Wide Nonlinear Chirp Scaling Algorithm for Spaceborne Stripmap Range Sweep SAR Imaging

Abstract

The spaceborne stripmap range sweep synthetic aperture radar (SS-RSSAR) is a new concept spaceborne SAR system that images the region of interest (ROI) with ROI-orientated strips, which, unlike the traditional spaceborne SAR, are allowed to be not parallel with the satellite orbit. The SS-RSSAR imaging is a challenging problem because echoes of a wide region have strong spatial varieties, especially in high-squint geometries, and are hard to be focused by a single swath. The traditional imaging algorithms could solve this problem by cost-ineffectively dividing an ROI into many subswaths for separate processing. In this paper, a new wide nonlinear chirp scaling (W-NLCS) algorithm is proposed to efficiently image the SS-RSSAR data in a single swath.
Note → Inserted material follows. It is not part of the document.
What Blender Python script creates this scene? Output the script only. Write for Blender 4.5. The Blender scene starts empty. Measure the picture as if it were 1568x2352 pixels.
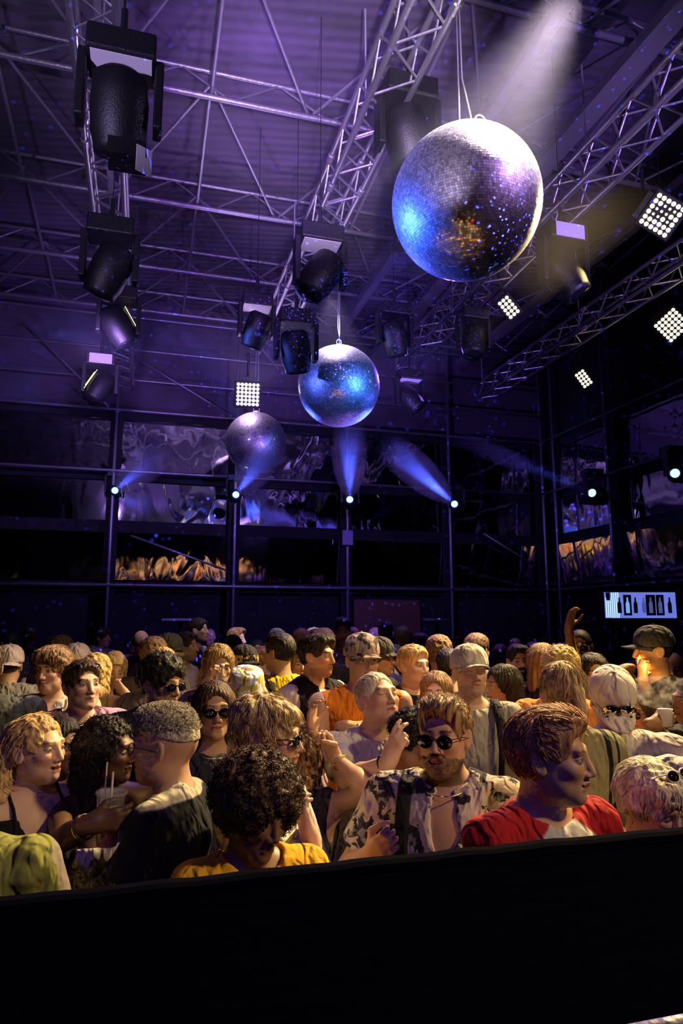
import bpy, bmesh, math, random
import numpy as np
from mathutils import Vector, Matrix
random.seed(7); RNG = np.random.RandomState(7)
scn = bpy.context.scene
COL = scn.collection
# ---------------------------------------------------------------- camera
F = 1568.0; CX, CY = 784.0, 1176.0; CAMZ = 1.92
PITCH = math.atan((1425 - CY) / F)
cam_d = bpy.data.cameras.new('camera'); cam = bpy.data.objects.new('camera', cam_d); COL.objects.link(cam)
cam.location = (0, 0, CAMZ); cam.rotation_euler = (math.pi / 2 + PITCH, 0, 0)
cam_d.sensor_fit = 'VERTICAL'; cam_d.sensor_height = 36; cam_d.lens = 24; cam_d.clip_start = .05
scn.camera = cam
cp, sp = math.cos(PITCH), math.sin(PITCH)
def P(px, py, d):
    """point seen at pixel px,py at distance d along the lens axis"""
    x = (px - CX) / F * d; t = (CY - py) / F * d
    return Vector((x, d * cp - t * sp, CAMZ + d * sp + t * cp))
AZ = math.radians(16); cu, su = math.cos(AZ), math.sin(AZ)
def W(u, v, z): return Vector((-su * u + cu * v, cu * u + su * v, z))   # hall axes: u into the hall, v to the right
def UV(p): return (-su * p.x + cu * p.y, cu * p.x + su * p.y)
# ---------------------------------------------------------------- world, view
wd = bpy.data.worlds.new('night'); scn.world = wd; wd.use_nodes = True
wd.node_tree.nodes['Background'].inputs[0].default_value = (.012, .008, .05, 1)
wd.node_tree.nodes['Background'].inputs[1].default_value = .12
vs = scn.view_settings; vs.view_transform = 'Standard'; vs.look = 'None'; vs.gamma = 1; vs.use_curve_mapping = False
vs.exposure = 0.0
cy = scn.cycles
cy.max_bounces = 5; cy.diffuse_bounces = 2; cy.glossy_bounces = 4; cy.transmission_bounces = 6; cy.volume_bounces = 0
cy.transparent_max_bounces = 10; cy.sample_clamp_indirect = 4; cy.sample_clamp_direct = 30
cy.caustics_reflective = False; cy.caustics_refractive = False
cy.volume_step_rate = 1; cy.use_adaptive_sampling = True; cy.adaptive_threshold = .05; cy.adaptive_min_samples = 12; cy.use_denoising = True
def spot(name, loc, to, power, col, angle, blend=.5, r=.08, ball_dots=None, spec=1):
    l = bpy.data.lights.new(name, 'SPOT'); l.energy = power; l.color = col; l.spot_size = math.radians(angle)
    l.spot_blend = blend; l.shadow_soft_size = r; l.specular_factor = spec
    o = bpy.data.objects.new(name, l); COL.objects.link(o); o.location = loc
    o.rotation_euler = (Vector(to) - Vector(loc)).to_track_quat('-Z', 'Y').to_euler()
    if ball_dots:  # dotted strength replaces the light spots thrown by the mirror balls
        l.use_nodes = True; nt = l.node_tree; em = nt.nodes['Emission']
        tc = nt.nodes.new('ShaderNodeTexCoord'); vo = nt.nodes.new('ShaderNodeTexVoronoi'); vo.inputs['Scale'].default_value = ball_dots
        r1 = nt.nodes.new('ShaderNodeMapRange'); r1.inputs[1].default_value = .24; r1.inputs[2].default_value = .15
        r1.inputs[3].default_value = 0; r1.inputs[4].default_value = 1
        nt.links.new(tc.outputs['Normal'], vo.inputs['Vector']); nt.links.new(vo.outputs['Distance'], r1.inputs[0])
        mu = nt.nodes.new('ShaderNodeMath'); mu.operation = 'MULTIPLY'
        sx = nt.nodes.new('ShaderNodeSeparateColor'); nt.links.new(vo.outputs['Color'], sx.inputs[0])
        nt.links.new(r1.outputs[0], mu.inputs[0]); nt.links.new(sx.outputs[0], mu.inputs[1]); nt.links.new(mu.outputs[0], em.inputs['Strength'])
    return o
def point(name, loc, power, col, r=.1):
    l = bpy.data.lights.new(name, 'POINT'); l.energy = power; l.color = col; l.shadow_soft_size = r
    o = bpy.data.objects.new(name, l); COL.objects.link(o); o.location = loc; return o
WARM = (1, .70, .28); PURP = (.36, .16, 1); BLUE = (.05, .06, 1); LILAC = (.75, .5, 1)
PAN = [(1520, 495, 6.6, 6), (1168, 706, 8.2, 5), (1543, 747, 8.5, 6), (1340, 870, 10.2, 5)]   # lit warm LED panels
BB = P(1070, 468, 4.6); BM = P(778, 887, 8.3); BS = P(587, 1016, 11.2)
# warm key from the LED panels on the right hand trusses, and one unseen lamp behind the camera
spot('warm_key_lamp', P(1505, 500, 6.3), (-.25, 2.8, 1.3), 3400, WARM, 52, .5, .16)
spot('warm_side_lamp', P(1530, 748, 8.1), (-1.1, 2.8, 1.4), 900, WARM, 34, .5, .14)
spot('warm_mid_lamp', P(1160, 706, 7.9), (.4, 3.0, 1.4), 180, WARM, 34, .5, .14)
spot('warm_far_lamp', P(1332, 872, 9.9), (-.6, 3.4, 1.4), 70, WARM, 26, .5, .14)
spot('warm_rear_lamp', W(-1.2, 4.6, 5.2), (-.1, 3.0, 1.45), 640, WARM, 38, .6, .15)  # unseen, not one of the LED panels
# purple and lilac wash
spot('ball_top_lamp', BB + Vector((.65, -.42, 1.23)), BB + Vector((0, 0, .1)), 5600, (1, .80, .92), 50, .9, .12)
spot('purple_down_lamp', P(735, 655, 6.3), (.0, 3.4, 1.5), 560, (.55, .28, 1), 85, .7, .15)
spot('purple_roof_lamp', W(3.4, .5, 5.2), W(7.6, 1.3, 7.3), 640, (.36, .13, 1), 70, .8, .15)
spot('purple_crowd_lamp', W(8.8, 3.9, 5.6), W(5.8, 2.2, 1.3), 420, (.28, .1, 1), 90, .8, .15)
spot('lilac_panel_lamp', P(568, 908, 9.6), P(640, 300, 7.2), 420, (.62, .42, 1), 100, .6, .12)
spot('truss_lilac_fill', W(.5, .4, 2.6), W(4.6, 1.3, 6.0), 3200, (.74, .56, 1), 28, .7, .05)  # unseen uplight added to brighten the centre truss
spot('truss_right_fill', W(.8, 4.6, 3.0), W(5.6, 3.9, 6.0), 1500, (.42, .25, 1), 42, .7, .05)  # unseen uplight added to brighten the right truss
spot('truss_left_fill', W(.5, -2.5, 3.0), W(5.0, -.4, 6.0), 900, (.60, .45, 1), 40, .7, .05)  # unseen uplight added to brighten the left truss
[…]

Comparing with the traditional nonlinear chirp scaling algorithm, the W-NLCS algorithm is superior in three major aspects: the nonlinear bulk range migration compensation (RMC), the interpolation-based residual RMC, and the modified azimuth frequency perturbation. Specifically, the interpolation for the residual RMC, the most significant step in achieving the wide-swath imaging performance, is made innovatively in the time domain. The derivation of the W-NLCS algorithm, as well as the performance analyses of the W-NLCS algorithm in aspects of the azimuth resolution, accuracy, and complexity, are all provided. The presented approach is evaluated by the point target simulations.